Peki, Selahaddin Abi konusunda Vakit’in olumsuz tutumunu görmezden mi gelelim? Elbette hayır! Eleştirelim, uyaralım ama eleştirimiz, uyarımız iç dökmeye, öfke boşaltmaya değil, bir şeyleri tamire vesile olsun. En azından bundan sonra atılacak adımlara dair bir düzeltme işlevi görsün.

Bu vesileyle konunun sıcaklığının azalması ile daha sakin bir değerlendirme yapılabileceğine inandığımı belirtmek isterim. Vakit bugüne dek bir patron gazetesi olmadığını, sıradan bir ticari müessese olmadığını hep söyledi. Gerçekten de bu sözüne uygun hareket etti. Müslümanları savunurken gayet net, samimi bir tutumla ve çoğu zaman kendini riske sokma pahasına davranmaktan kaçınmadı. Bu olayda da umarız bu şekilde davranmayı başaracaktır. Başta Mustafa Karahasanoğlu Bey olmak üzere bu sorumluluğu üzerlerine almış yöneticilerin diğer Müslümanların hukukuna sahip çıkma, onları koruma tutumlarını bizatihi kendileriyle ilgili bu konuda da göstereceklerini ve Selahaddin Abi’nin incinmişliğini telafi etmek için konuyu yeniden değerlendirmeye alacaklarını umuyoruz.   

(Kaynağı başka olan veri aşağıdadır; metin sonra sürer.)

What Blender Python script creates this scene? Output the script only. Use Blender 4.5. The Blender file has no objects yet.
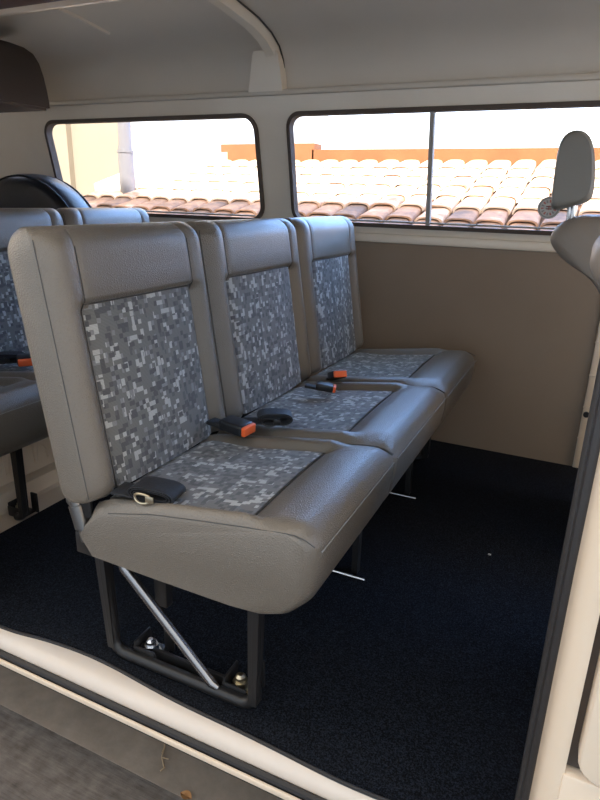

Bu konuda gerek Vakit’in gerekse de Vakit’i eleştiren Müslümanların daha duyarlı ve sorumlu bir tutum içine girmeleri gerektiğini hatırlatıyoruz. Lütfen daha az duygusallık ve biraz daha fazla sağduyu ile tutum belirlemeye çalışalım! Kendi ellerimizle kendi kalemize gol atmayalım, sonra skoru değiştirmek kolay olmuyor.